Baik tied for sixth at Brookfield in 2016, with Yi seventh the previous year. Alexander placed second behind Wright at Callaway Gardens in 2012.
The field of 74, one of the largest in tournament history, includes 15 players from out of state. Meagan Wallace of North Carolina won the GWO in 2016 and placed 15th last year, but is not in the field this year
Brookfield will play around 5,935 yards to a par of 72 from the tournament’s championship tees, with shorter yardages for players not competing in the championship flight or playing in the senior division. The course, which was designed by Joe Lee and renovated by Mike Riley, hosted an LPGA event in the late 1970s and early ‘80s. During the four years Brookfield hosted the Georgia Women’s Open, the winning score was between 138 and 140 except in 2015, when Ramsey blitzed the course to win by seven shots with a 132 total.
The front nine at Brookfield includes a number of holes with OB stakes in play down the left side, with two of the par 4s (2 and 7) featuring hazards that are prominently in play. While the fairways are fairly generous, those who stray off the tee (especially to the left), will pay a price.
The back nine starts with a short par 4 that is perhaps the easiest hole on the course, but there are no soft touches after that. Hazards are in play on holes 13, 14, 15 and 16, with the 14th one of three par 5s on the final five holes and beginning with the most perilous tee shot on the course. The 15th is the only par 3 with any serious trouble in play, with the par-5 16th requiring some precise positioning to avoid trouble near the green on both sides.

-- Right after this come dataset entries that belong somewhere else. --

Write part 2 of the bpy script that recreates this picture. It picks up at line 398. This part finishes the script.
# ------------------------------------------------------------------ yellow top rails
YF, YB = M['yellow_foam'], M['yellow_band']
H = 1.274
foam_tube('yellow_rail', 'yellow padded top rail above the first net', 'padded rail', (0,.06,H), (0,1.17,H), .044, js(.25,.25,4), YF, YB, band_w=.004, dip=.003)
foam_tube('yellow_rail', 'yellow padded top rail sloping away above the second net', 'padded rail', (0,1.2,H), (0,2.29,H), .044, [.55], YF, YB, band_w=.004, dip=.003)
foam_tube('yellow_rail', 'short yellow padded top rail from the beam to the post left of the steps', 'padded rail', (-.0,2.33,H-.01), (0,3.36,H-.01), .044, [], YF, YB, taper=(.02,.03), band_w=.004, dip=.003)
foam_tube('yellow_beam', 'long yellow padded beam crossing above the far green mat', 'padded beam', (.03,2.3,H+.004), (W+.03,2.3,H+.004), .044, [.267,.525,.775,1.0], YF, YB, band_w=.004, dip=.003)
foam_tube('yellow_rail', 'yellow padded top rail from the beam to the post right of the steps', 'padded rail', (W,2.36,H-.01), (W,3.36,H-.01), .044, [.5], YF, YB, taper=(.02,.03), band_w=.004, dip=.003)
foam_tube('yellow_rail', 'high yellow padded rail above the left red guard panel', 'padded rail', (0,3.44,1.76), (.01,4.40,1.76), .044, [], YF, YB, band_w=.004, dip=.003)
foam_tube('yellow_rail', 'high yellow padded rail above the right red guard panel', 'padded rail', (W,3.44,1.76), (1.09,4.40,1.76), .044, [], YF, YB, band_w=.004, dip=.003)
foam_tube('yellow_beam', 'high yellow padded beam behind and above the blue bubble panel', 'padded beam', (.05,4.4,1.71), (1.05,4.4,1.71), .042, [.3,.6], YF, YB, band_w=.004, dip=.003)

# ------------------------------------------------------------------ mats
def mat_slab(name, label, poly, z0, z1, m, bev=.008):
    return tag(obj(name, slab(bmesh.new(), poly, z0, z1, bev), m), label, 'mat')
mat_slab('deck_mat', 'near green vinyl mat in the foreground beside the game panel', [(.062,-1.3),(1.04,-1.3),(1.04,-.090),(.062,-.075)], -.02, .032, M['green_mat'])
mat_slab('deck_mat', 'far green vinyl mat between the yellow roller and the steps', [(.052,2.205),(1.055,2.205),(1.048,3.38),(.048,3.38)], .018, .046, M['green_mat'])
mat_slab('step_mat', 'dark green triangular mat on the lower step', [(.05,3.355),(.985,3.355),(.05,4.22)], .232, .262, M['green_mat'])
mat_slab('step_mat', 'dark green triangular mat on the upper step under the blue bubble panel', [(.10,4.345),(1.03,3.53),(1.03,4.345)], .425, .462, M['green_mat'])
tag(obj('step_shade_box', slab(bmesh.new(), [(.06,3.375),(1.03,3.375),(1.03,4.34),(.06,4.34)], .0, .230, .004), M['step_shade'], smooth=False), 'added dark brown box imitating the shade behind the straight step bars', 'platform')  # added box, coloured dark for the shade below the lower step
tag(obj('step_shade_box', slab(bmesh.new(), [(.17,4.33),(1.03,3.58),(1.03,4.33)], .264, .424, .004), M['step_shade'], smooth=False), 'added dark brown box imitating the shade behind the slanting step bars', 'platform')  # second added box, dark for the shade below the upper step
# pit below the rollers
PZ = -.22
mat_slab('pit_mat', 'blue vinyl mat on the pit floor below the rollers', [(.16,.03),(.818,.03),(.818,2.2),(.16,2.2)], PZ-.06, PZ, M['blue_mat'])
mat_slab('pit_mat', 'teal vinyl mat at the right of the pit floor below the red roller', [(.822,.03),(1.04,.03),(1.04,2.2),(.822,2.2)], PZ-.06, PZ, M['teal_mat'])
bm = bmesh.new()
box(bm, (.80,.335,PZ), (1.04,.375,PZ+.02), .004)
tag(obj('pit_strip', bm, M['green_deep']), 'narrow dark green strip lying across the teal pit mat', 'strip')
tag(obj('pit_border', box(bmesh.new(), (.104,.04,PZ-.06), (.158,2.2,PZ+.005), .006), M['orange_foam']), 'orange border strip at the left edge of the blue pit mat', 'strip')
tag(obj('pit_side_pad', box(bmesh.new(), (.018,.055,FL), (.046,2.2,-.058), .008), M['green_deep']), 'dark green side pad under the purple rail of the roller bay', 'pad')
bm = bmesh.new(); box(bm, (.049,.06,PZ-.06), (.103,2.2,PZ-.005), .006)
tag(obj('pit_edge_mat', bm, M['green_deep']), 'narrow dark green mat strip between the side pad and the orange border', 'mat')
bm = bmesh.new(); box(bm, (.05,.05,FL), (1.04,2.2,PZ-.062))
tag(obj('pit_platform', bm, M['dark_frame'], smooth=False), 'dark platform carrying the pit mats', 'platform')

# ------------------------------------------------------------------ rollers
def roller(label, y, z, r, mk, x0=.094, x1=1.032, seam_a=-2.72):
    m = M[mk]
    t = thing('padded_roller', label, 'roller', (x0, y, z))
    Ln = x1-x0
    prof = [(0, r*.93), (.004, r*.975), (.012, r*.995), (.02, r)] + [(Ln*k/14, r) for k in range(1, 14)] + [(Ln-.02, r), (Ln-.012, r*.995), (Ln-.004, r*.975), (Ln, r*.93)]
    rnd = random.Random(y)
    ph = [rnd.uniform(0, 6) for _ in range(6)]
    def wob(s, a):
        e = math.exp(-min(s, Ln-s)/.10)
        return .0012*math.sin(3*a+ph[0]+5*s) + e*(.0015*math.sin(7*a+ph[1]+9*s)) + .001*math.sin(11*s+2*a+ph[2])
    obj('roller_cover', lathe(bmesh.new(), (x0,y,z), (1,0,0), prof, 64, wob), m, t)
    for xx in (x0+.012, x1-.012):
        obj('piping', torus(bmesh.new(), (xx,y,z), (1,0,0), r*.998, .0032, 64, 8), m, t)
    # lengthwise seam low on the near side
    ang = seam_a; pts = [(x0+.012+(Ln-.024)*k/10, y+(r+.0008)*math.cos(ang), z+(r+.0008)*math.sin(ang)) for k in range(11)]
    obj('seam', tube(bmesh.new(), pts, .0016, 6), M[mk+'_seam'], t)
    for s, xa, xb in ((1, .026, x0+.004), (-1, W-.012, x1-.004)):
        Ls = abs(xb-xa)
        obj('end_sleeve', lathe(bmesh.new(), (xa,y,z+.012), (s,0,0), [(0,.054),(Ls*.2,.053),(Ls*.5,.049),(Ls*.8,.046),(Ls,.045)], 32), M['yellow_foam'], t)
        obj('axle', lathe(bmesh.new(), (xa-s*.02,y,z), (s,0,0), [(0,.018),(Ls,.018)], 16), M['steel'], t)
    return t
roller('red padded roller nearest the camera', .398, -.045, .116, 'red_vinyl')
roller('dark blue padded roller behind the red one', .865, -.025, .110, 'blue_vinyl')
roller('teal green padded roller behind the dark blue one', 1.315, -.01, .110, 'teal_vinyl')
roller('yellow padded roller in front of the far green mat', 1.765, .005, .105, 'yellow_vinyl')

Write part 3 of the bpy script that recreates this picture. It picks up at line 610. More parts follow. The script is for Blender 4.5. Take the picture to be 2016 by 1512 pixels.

The only problems on the two finishing holes are the length of the par-4 17th and an abundance of sand on the 18th, the most vulnerable of the three closing par 5s.
Brookfield is currently in excellent shape, with a decent spread of rough off the fairways and around the greens, which are rolling nicely for the summer but are not overly speedy. Two of the keys to handling the Lee/Riley layout are a deft sand game to handle the sizeable bunkers that guard many of the greens, and a quality putting touch to solve the subtle puzzle of Brookfield’s ample putting surfaces.